The Joy of Paying Taxes

By David Abel  |  Globe Staff  |  4/15/2002 

It may come as little surprise that in more than three decades as director of the Massachusetts Society of Certified Public Accountants, overseeing hundreds of accountants and thousands of clients, Theodore Flynn has never come across someone actually eager to pay taxes.

As another tax day comes and goes, he calls the prospect of such a discovery "slim to none."
"People just don't like to write checks to the government. No one is enthusiastic about that," he said.

Flynn has never met Stephen Webb.

Unlike the vast majority - surely an understatement - of the millions of Americans sending checks to the IRS today, Webb is savoring the moment.

"It feels great," he said. "I'm really very excited about it."

At 50, Webb is writing a check to the government for the first time in his life.

It's not much - $326.58 - but he's proud finally to be giving something back. When an accountant helped the Allston resident organize the complex forms and apprised him of what would strike virtually everyone as bad news, the Dallas native said, "Well, I guess I'm really one of you all now - a taxpayer."

For years, Webb has been on the opposite end, receiving instead of contributing cash to the nation's treasury. But like a growing number of welfare recipients coaxed off federal and state aid in recent years, Webb has managed to find a decent job.

Many of the newly employed still earn too little to pay any tax.

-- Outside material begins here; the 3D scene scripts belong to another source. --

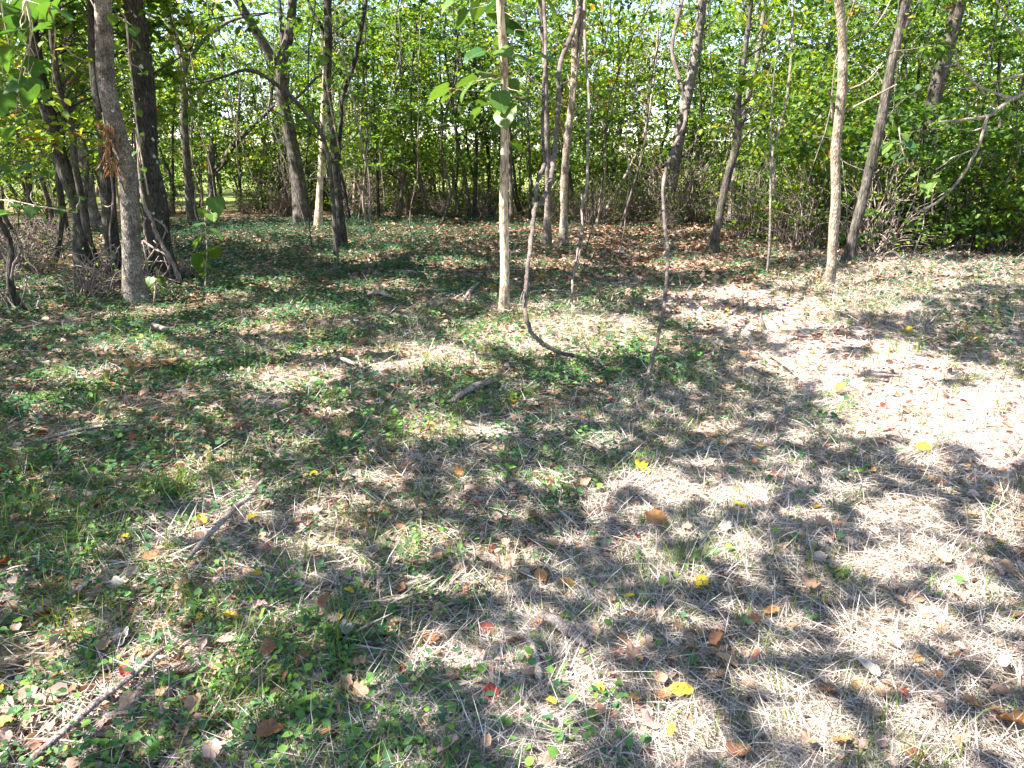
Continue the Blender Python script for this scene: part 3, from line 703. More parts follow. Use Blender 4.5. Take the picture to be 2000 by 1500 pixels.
# ------------------------------------------------------------------ the thicket: saplings and shrubs copied
def make_sapling(seed):
    r_ = R(seed)
    root = thing('sapling', 'thin leafy sapling among many alike in the thicket behind the clearing', 'sapling', (0, 0, 0), 'saplings of the thicket')
    H = r_.uniform(5, 6.5); k = 8
    P = np.column_stack([np.cumsum(r_.randn(k) * .14), np.cumsum(r_.randn(k) * .14), np.linspace(-.1, H, k)]); P[:, :2] -= P[0, :2]
    rad = np.linspace(r_.uniform(.028, .055), .008, k)
    pa = catmull(np.column_stack([P, rad]), 3)
    V, F, F3 = tube_arrays(pa[:, :3], pa[:, 3], 6, .06, seed)
    obj('trunk', mesh_np('trunk', V, [F, F3], M[['bark_grey', 'bark_dark', 'bark_rough', 'bark_grey'][seed % 4]], smooth=True), root)
    nc = 58; lf = [(.07, .13, 22), (.045, .085, 34), (.1, .17, 15), (.06, .12, 26)][seed % 4]; cz = r_.uniform(1.3, H, nc); ang = r_.uniform(0, 6.283, nc); di = r_.uniform(.2, 1.3, nc)
    bx, by = np.interp(cz, P[:, 2], P[:, 0]), np.interp(cz, P[:, 2], P[:, 1])
    cen = np.stack([bx + di * np.cos(ang), by + di * np.sin(ang), cz], -1)
    cl = leaf_cloud(cen, r_.uniform(.15, .5, nc), lf[2], seed, lf[0], lf[1])
    obj('crown', crown_mesh(cl, (0, 0, 0), M['leaf_forest']), root)
    tw = []
    for c_ in cen[::2]:
        z0 = max(.3, c_[2] - r_.uniform(.1, .7)); A = np.array([np.interp(z0, P[:, 2], P[:, 0]), np.interp(z0, P[:, 2], P[:, 1]), z0])
        tw.append(twig_paths(A, c_, .009, seed + len(tw)))
    o = obj('twigs', tubes_mesh('twigs', tw, M['bark_grey'], (0, 0, 0), 4), root); o['kind'] = 'stuff'
    return root

def make_shrub(seed, H=2.0, wid=1.1, n=60, per=26, label='', group='', sm=(.05, .1), stems=16, wood='bark_grey'):
    r_ = R(seed)
    root = thing('shrub', label, 'shrub', (0, 0, 0), group)
    ang = r_.uniform(0, 6.283, n); di = wid * np.sqrt(r_.rand(n)); cz = r_.uniform(.12, 1, n) * H * (1 - .25 * (di / wid) ** 2)
    cen = np.stack([di * np.cos(ang), di * np.sin(ang), cz], -1)
    cl = leaf_cloud(cen, r_.uniform(.15, .35, n), per, seed, *sm)
    k = cl[0][:, 2] > .02
    obj('foliage', crown_mesh(cl, (0, 0, 0), M['leaf_forest'], k), root)
    tw = []
    for c_ in cen[:stems]:
        A = np.array([r_.randn() * .2, r_.randn() * .2, -.05]); B = c_ * [1, 1, 1.1]
        tw.append(twig_paths(A, B, .011, seed + len(tw), .15))
    o = obj('stems', tubes_mesh('stems', tw, M[wood], (0, 0, 0), 4), root); o['kind'] = 'stuff'
    return root

protoS = [make_sapling(200 + i) for i in range(12)]
spots = []
r_ = R(31)
MAIN = [gp(u, v) for u, v in ((1320, 432), (575, 434), (413, 425), (365, 440), (1420, 450), (1101, 478))]
while len(spots) < 165:
    x = r_.uniform(-19, 19); y = r_.uniform(13, 28)
    lim = 17.2 + .6 * math.sin(x * .8) if x < 5 else 14.2 - .08 * (x - 5)
    if x < -6: lim = 14
    if y < lim or abs(x) > .8 * y + 1: continue
    if any((x - a) ** 2 + (y - b) ** 2 < .5 for a, b in spots): continue
    if -.3 < x / y < .26 and r_.rand() < .35: continue
    if any(y < t[1] + .6 and abs(x / y - t[0] / t[1]) < .075 for t in MAIN): continue
    if 0.19 < x / y < .31 and y < 20: continue
    spots.append((x, y))
spots += [(-7.4, 11.6), (-8.6, 12.8), (-8.2, 10.9), (-9.6, 12.4), (-7.9, 13.4)]
spots.sort(key=lambda p: p[1])
for i, (x, y) in enumerate(spots):
    p = protoS[i % 12]
    if i < 12: p.location = (x, y, gz(x, y) if y < 24 else 0); p.rotation_euler = (0, 0, r_.uniform(0, 6.28))
    else: copy_tree(p, (x, y, float(gz(x, y)) if y < 24 else 0), r_.uniform(0, 6.28), r_.uniform(.85, 1.2))

def set_group(protos, pts, smin=.8, smax=1.25, seed=5):
    r_ = R(seed)
    for i, (x, y) in enumerate(pts):
        p = protos[i % len(protos)]; s = r_.uniform(smin, smax)
        if i < len(protos): p.location = (x, y, float(gz(x, y))); p.rotation_euler = (0, 0, r_.uniform(0, 6.28)); p.scale = (s, s, s)
        else: copy_tree(p, (x, y, float(gz(x, y))), r_.uniform(0, 6.28), s)

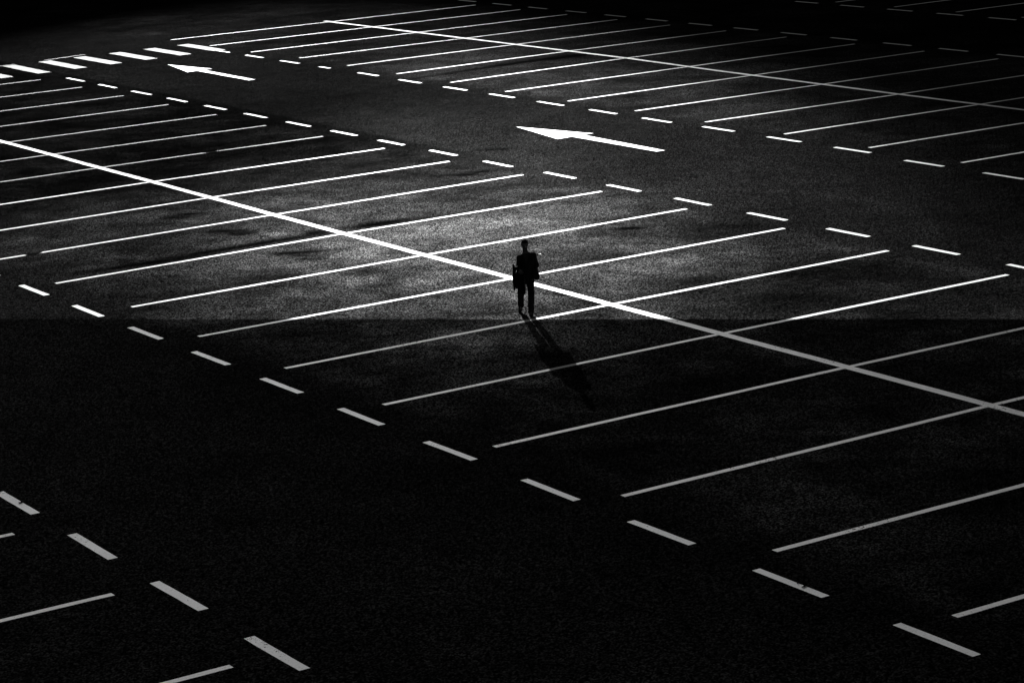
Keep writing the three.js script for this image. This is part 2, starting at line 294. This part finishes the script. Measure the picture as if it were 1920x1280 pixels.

But, between 1994 and 2001, the number of families on welfare nationwide plummeted from 5.1 million to 2.1 million. In Massachusetts, over roughly the same period, the state's welfare caseload dropped from more than 103,000 families to approximately 46,000.

Liza Veras, a community organizer at the Dudley Street Neighborhood Initiative, has seen a steady increase in recent years in the number of former welfare recipients seeking assistance filing their taxes. Veras said her office has helped more than 300 families file this year and a surprising number of them are exuberant about doing so.

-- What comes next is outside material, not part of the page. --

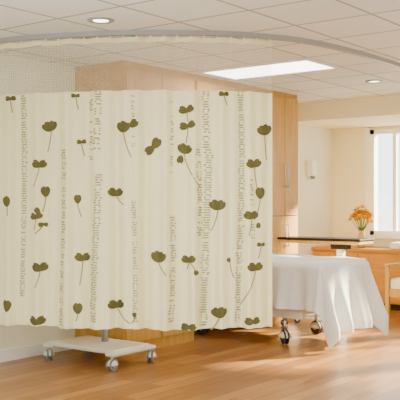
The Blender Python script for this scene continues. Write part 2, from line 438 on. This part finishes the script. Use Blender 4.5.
box('headboard', U0+.02, U1-.02, V1-.01, V1+.03, .45, 1.2, M_wood, bed, bev=.02)
box('pillow', U0+.15, U1-.15, V1-.5, V1-.08, TOP, TOP+.13, M_sheet, bed, bev=.05)
bm = bmesh.new()
drop = .60; nu = 90; nv = 110
W0, W1 = U0-drop*.76, U1+drop*.95; Vf = V0-drop*1.12; Vh = V1-.55
G = []
def drape(u, v):
    du = (U0-u) if u < U0 else ((u-U1) if u > U1 else 0.0); su = -1 if u < U0 else 1
    dv = (V0-v) if v < V0 else 0.0
    cu = min(max(u, U0), U1); cv = max(v, V0)
    if du == 0 and dv == 0:
        z = TOP+.007*math.sin(u*9+v*4)+.007*math.sin(v*13+u*3)
        return (u, v, z)
    dist = (du**2.2+dv**2.2)**(1/2.2)
    ang = math.atan2(dv, du)
    arc = cu*1.0-cv*1.0
    rip = .5+.5*math.sin(arc*17+ang*5)
    rip2 = math.sin(arc*41+ang*7)
    f = min(dist/.6, 1)
    out = .035*min(dist/.06, 1)+(.03+.12*rip)*f**1.2+.018*rip2*f
    if du and dv: out += .07*f*math.sin(2*ang)
    ox = su*math.cos(ang)*out if du else 0
    oy = -math.sin(ang)*out if dv else 0
    dz = max(0, dist-.02)+min(dist, .02)*.3
    z = TOP-dz*1.02
    z = max(z, .012+.01*rip)
    return (cu+ox, cv+oy, z)
for i in range(nu+1):
    G.append([bm.verts.new(drape(W0+(W1-W0)*i/nu, Vf+(Vh-Vf)*j/nv)) for j in range(nv+1)])
for i in range(nu):
    for j in range(nv): bm.faces.new((G[i][j], G[i+1][j], G[i+1][j+1], G[i][j+1]))
o = obj('bedspread', bm, M_sheet, bed, smooth=True)
s = o.modifiers.new('sol', 'SOLIDIFY'); s.thickness = .008; s.offset = 1
ss = o.modifiers.new('sub', 'SUBSURF'); ss.levels = 1; ss.render_levels = 1

# ---------------------------------------------------------------- overbed table
ot = empty('overbed_table')
box('top', 8.0, 8.36, 4.02, 5.04, .965, .99, M_dark, ot, bev=.008)
box('edge_band', 8.01, 8.35, 4.03, 5.03, .93, .965, M_wood, ot, bev=.006)
box('housing', 8.1, 8.26, 4.25, 4.42, .87, .93, M_dark, ot, bev=.01)
box('column', 8.14, 8.22, 4.30, 4.37, .13, .88, M_plastic, ot, bev=.008)
boxes('base', [(8.13, 8.23, 4.26, 4.42, .10, .14), (8.0, 8.36, 4.28, 4.34, .09, .13), (8.02, 8.07, 4.3, 5.0, .09, .12), (8.3, 8.35, 4.3, 5.0, .09, .12)], M_plastic, ot, bev=.008)
for i, (u, v) in enumerate([(8.03, 4.31), (8.33, 4.31), (8.045, 4.97), (8.325, 4.97)]): caster('caster_%d' % (i+1), u, v, .035, ot, .1, ang=.7*i, mw=M_rubberd)

# ---------------------------------------------------------------- window bench
wb = empty('window_bench')
box('carcass', 10.04, WU-.001, 2.4, HV-.001, .08, .74, M_woodh, wb)
box('plinth', 10.1, WU-.001, 2.4, HV-.001, 0, .08, M_dark, wb)
box('counter', 10.0, WU-.001, 2.38, HV-.001, .74, .78, M_woodh, wb, bev=.008)
boxes('door_fronts', [(10.02, 10.04, 2.43+.66*i, 2.43+.66*i+.64, .1, .72) for i in range(5)], M_woodh, wb, bev=.006)
box('bench_cushion', 10.02, WU-.08, 2.5, 4.62, .78, .87, M_cush, None, bev=.03)

ch = empty('patient_armchair')
cx, cy = 9.25, 3.72
for i, (a, b) in enumerate([(0, 0), (0, .55), (.55, 0), (.55, .55)]):
    box('leg_%d' % (i+1), cx+a, cx+a+.05, cy+b, cy+b+.05, 0, .62 if a == 0 else 1.0, M_wood, ch, bev=.006)
boxes('rails', [(cx+.01, cx+.59, cy+.01, cy+.04, .26, .36), (cx+.01, cx+.59, cy+.56, cy+.59, .26, .36), (cx+.01, cx+.04, cy+.04, cy+.56, .26, .36)], M_wood, ch)
boxes('arms', [(cx-.02, cx+.6, cy-.01, cy+.06, .62, .65), (cx-.02, cx+.6, cy+.54, cy+.61, .62, .65)], M_wood, ch, bev=.01)
box('seat', cx+.02, cx+.56, cy+.05, cy+.55, .34, .48, M_cush, ch, bev=.035)
box('backrest', cx+.5, cx+.58, cy+.05, cy+.55, .48, 1.0, M_cush, ch, bev=.03)

# ---------------------------------------------------------------- flowers
fl = empty('vase_of_yellow_flowers')
fu, fv, fz = 10.2, 5.1, .781
bm = bmesh.new(); n = 28
prof = [(.0, 0), (.045, 0), (.06, .04), (.062, .1), (.045, .16), (.035, .2), (.045, .23), (.038, .23), (.028, .2)]
rings = [[bm.verts.new((fu+max(r, .0005)*math.cos(2*math.pi*i/n), fv+max(r, .0005)*math.sin(2*math.pi*i/n), fz+z)) for i in range(n)] for r, z in prof]
for a, b in zip(rings, rings[1:]):
    for i in range(n): bm.faces.new((a[i], a[(i+1) % n], b[(i+1) % n], b[i]))
obj('vase', bm, M_beige, fl, smooth=True)
bs = bmesh.new(); by = bmesh.new(); bo = bmesh.new()
for k in range(30):
    a = k*2.4; rr = .02+.12*math.sqrt((k+.5)/30); hz = .46-1.1*(rr-.03)+.08*R()
    c = Vector((fu+rr*math.cos(a), fv+rr*math.sin(a), fz+hz))
    addcyl(bs, (fu, fv, fz+.19), c, .003, seg=6)
    nrm = (c-Vector((fu, fv, fz+.22))).normalized()
    q = Vector((0, 0, 1)).rotation_difference(nrm)
    tgt = by if k % 4 else bo
    for t in range(9):
        th = 2*math.pi*t/9
        for lay, (rs, up) in enumerate(((1, 0), (.7, .02))):
            t2 = th+lay*.35
            P = [(0, 0, up), (.034*rs*math.cos(t2-.4), .034*rs*math.sin(t2-.4), up+.012), (.06*rs*math.cos(t2), .06*rs*math.sin(t2), up+.014), (.034*rs*math.cos(t2+.4), .034*rs*math.sin(t2+.4), up+.012)]
            tgt.faces.new([tgt.verts.new(c+q @ Vector(p_)) for p_ in P])
    bmesh.ops.create_icosphere(tgt, subdivisions=1, radius=.018, matrix=Matrix.Translation(c+nrm*.016))
for k in range(8):
    a = k*.8; c = Vector((fu, fv, fz+.2)); e_ = c+Vector((.11*math.cos(a), .11*math.sin(a), .08)); w_ = Vector((-math.sin(a), math.cos(a), 0))*.018
    mdp = (c+e_)/2+Vector((0, 0, .03))
    bs.faces.new([bs.verts.new(p_) for p_ in (c, mdp+w_, e_, mdp-w_)])
obj('stems', bs, M_leafg, fl, smooth=None); obj('yellow_blooms', by, M_yel, fl, smooth=None); obj('orange_blooms', bo, M_org, fl, smooth=None)

# ---------------------------------------------------------------- light
w = bpy.data.worlds.new('sky'); S.world = w; w.use_nodes = True
bg = w.node_tree.nodes['Background']; bg.inputs[0].default_value = (.93, 1, 1, 1); bg.inputs[1].default_value = 4.4
sl = bpy.data.lights.new('sun', 'SUN'); sl.energy = 60; sl.color = (1, .90, .60); sl.angle = .05
so = bpy.data.objects.new('sun', sl); COL.objects.link(so)
so.rotation_euler = Vector((-.8, .36, -.38)).to_track_quat('-Z', 'Y').to_euler()
so.location = (14, -3, 6)
arealamp('added_ceiling_fill', (2.0, 2.6, 1.9), (math.pi, 0, 0), 2.4, 2.4, 85, (.80, .95, 1))  # added out-of-view fill lamp, aimed up to brighten the ceiling; no real fixture
arealamp('added_ceiling_fill', (6.2, 0.2, 1.9), (math.pi, 0, 0), 2.0, 2.0, 75, (.80, .95, 1))  # second added ceiling fill, also unseen and not a fixture of the ward

cam = bpy.data.cameras.new('camera'); cam.lens = 75.6; cam.sensor_width = 36; cam.shift_y = .0125
co = bpy.data.objects.new('camera', cam); COL.objects.link(co)
co.location = (0, 0, 1.35); co.rotation_euler = (math.radians(90), 0, math.atan2(FV, FU)-math.pi/2)
S.camera = co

"The enthusiasm comes from a sense of independence," she said.

For Maria Trudelle, a divorced, 30-year-old mother of three, the joy of her first tax filing comes from the symbolism, as well as a healthy rebate of $1,680. Over the past three years, the Newton resident had collected more than $1,000 a month in welfare. The support has declined, however, since she found a job a few months ago as a receptionist at a local school.

"It's nice to finally take control of your life," Trudelle said. "But I haven't earned enough yet for me to owe the government money; I'm getting a refund this year."

In a new job after several years of collecting welfare, Sandra Lopez Teo, also a divorced mother of three, said her pride in paying taxes for the first time is the result of a decade-old dream about to come true: The 31-year-old Guatemala native expects to become a US citizen in the next few months.

"I feel like I'm actually legitimate now," she said.

Yet feelings of empowerment may be fleeting, especially because the working poor today are more and more likely to be audited by the IRS.

In the past five years, according to the IRS, audits of the working poor have increased by 48.6 percent. For taxpayers seeking the earned income credit reserved for the working poor, the odds of an audit last year were 1 in 47. The odds for those not seeking the credit were 1 in 366.

Such statistics don't worry Stephen Webb.

After years of living in homeless shelters and fighting alcoholism, he recently completed a training program at Boston's St. Francis House. He has found several jobs doing data entry. Though he is still sick and collecting aid from the government, he said he is happy to be giving back.

Flynn speculated that the enthusiasm won't last.

"I would say the waves of idealism are ofttimes dashed on the hard sands of reality," he said, "and they'll quickly become like the rest of us citizens - looking at taxes as a necessary chore, rather than an exciting adventure."